Well, it can happen.  All we have to do is start chipping away at the walls we’ve built that obscure the image of God within us.  Next we need to focus on that image – let God speak to us about who we are and can be – and let God’s grace make it glow within us.  Then we need to come together as a loving community, helping each other grow into a community that reflects the Trinitarian life of God.  And finally, strengthened from our lives together in community, we do the hardest part.  We follow the command of Jesus and, “go therefore and make disciples of all nations, baptizing them in the name of the Father, and of the Son, and of the Holy Spirit, and teaching them to observe everything that Jesus has commanded.”

 

This last part isn’t necessarily a matter of becoming missionaries in foreign countries or even evangelists knocking on doors in our own community.  Rather, it is letting that image of God shine forth wherever we are and wherever we go – at work, at the store, in civic or recreational groups, in our neighborhoods and among our family and friends.  If we let this image of God in us shine forth, those who see and experience it in us will want to know where we got that glow and will want to be part of our community.

 

As I said, this is hard.  It means changing how we think and act.  It means taking risks, especially the risk of being open and vulnerable.  It means accepting change, especially within ourselves.

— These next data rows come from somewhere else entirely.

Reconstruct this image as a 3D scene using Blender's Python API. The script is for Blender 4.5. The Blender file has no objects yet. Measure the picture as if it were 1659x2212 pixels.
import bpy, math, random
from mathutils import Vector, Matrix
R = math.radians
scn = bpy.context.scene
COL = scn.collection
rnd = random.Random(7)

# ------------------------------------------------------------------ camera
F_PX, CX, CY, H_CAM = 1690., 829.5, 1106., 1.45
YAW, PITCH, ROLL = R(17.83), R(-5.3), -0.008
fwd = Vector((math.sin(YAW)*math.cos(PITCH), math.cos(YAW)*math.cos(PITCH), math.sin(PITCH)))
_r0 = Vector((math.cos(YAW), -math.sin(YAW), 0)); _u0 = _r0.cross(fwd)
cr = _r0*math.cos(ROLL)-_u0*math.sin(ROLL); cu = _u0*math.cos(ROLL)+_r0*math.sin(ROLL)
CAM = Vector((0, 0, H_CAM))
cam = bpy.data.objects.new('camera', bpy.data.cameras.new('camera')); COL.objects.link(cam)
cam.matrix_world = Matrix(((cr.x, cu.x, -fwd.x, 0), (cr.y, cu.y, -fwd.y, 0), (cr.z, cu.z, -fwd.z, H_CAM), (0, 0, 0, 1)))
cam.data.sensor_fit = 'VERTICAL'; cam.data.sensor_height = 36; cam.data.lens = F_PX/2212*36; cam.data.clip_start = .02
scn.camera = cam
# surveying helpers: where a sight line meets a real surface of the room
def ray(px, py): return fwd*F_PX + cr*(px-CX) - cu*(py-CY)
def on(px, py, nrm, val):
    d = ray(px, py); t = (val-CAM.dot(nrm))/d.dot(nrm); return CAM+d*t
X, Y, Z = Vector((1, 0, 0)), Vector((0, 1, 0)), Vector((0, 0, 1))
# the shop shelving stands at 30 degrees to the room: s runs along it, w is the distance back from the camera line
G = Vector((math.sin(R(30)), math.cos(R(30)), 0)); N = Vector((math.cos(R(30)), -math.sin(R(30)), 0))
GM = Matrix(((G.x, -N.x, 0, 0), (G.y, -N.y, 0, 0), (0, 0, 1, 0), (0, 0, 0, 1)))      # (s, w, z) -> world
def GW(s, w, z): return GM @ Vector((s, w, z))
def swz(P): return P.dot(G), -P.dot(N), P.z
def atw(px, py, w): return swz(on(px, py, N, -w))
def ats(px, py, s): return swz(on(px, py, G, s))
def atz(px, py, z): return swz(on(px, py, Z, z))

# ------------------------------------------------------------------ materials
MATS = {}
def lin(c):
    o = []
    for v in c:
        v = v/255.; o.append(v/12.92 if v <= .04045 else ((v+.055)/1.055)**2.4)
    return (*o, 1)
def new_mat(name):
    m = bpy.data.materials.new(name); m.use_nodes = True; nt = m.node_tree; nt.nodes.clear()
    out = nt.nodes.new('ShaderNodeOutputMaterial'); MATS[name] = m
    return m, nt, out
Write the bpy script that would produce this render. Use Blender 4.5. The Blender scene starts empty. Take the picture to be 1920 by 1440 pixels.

It means we will fail and others will fail, but grasping onto the forgiveness Christ earned for us/for them. But if we do it, we can once again, at least taste the beauty of that original creation – that beauty not just of dandelions puff balls, hummingbirds, butterflies and rainbows, but more importantly the beauty of that image in which we were created.  And coming together as St. Paul ’s Evangelical Lutheran Church , Drakes Mills we will glow with that image of God for all the world to see.

 

We can do this because we have Jesus’ last and most important words He spoke to His disciples.  He spoke these words to us as much as to them, do all this, “and remember, I am with you always, to the end of the age.  Amen.